The other difficulty, in my mind, with functionality is that most of the types of functionality one can successfully assign to a human being (as in, an individual of sub-species homo sapiens sapiens) in either the very early stages or very late stages (say, a three week old baby or a extremely disabled or near death person) are functionalities one could also detect in individuals of other species.

Some of this is arguing backwards. It seems to me pretty clear that one could humanely put down a cat, dog or indeed higher primate for reasons of convenience. A dog can feel pain, respond to stimulus, express desires, retain memories, and appears to exhibit a certain degree of personality. Indeed, a dog can do some of these things rather better than a newborn baby or someone in the last stages of dying. It may be that a newborn or someone in the last stages of dying has more cognitive abilities and experiences a feeling of consciousness in a way that other species cannot, but even if this is true we have no way of verifying it from the outside.

So based on the idea the newborns, the severely disabled and dying people must be "fully human" it seems to me that we must take essence and identity to be the primary defining traits of humanity rather than functionality.
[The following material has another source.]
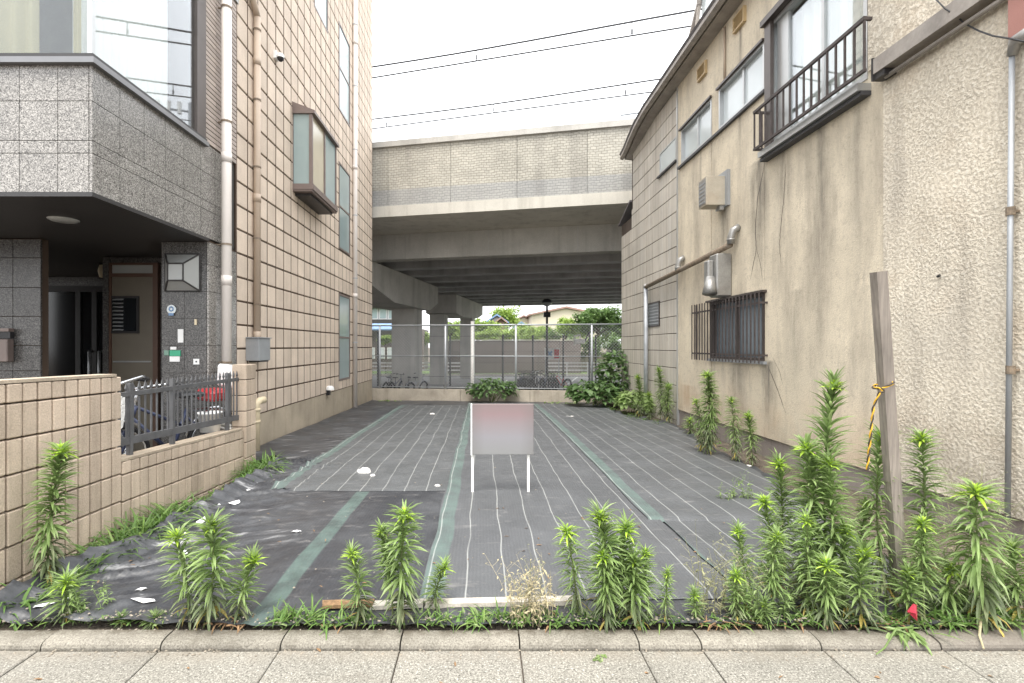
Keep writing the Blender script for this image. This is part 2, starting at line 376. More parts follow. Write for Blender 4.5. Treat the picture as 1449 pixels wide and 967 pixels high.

And at that point, if it is the human organism itself that deserves respect and protection, then it makes sense that this protection should extend all the way back to conception.

Clearly, I'm starting from certain assumptions, primarily that post-partum humans who are alive yet cannot be verified to possess cognition or consciousness are still worthy of full protection as a human person. But it seems to me that if you accept that, then you pretty much have to accept a definition of humanity based on being and essence rather than functionality.

Foxfier said...

*cough*
Ya know, there's the problem with morality that trys to build itself... you end up arguing that some animals are more worthy of protection than some humans.

The cough is because I know no other way to phrase that to cause less anger.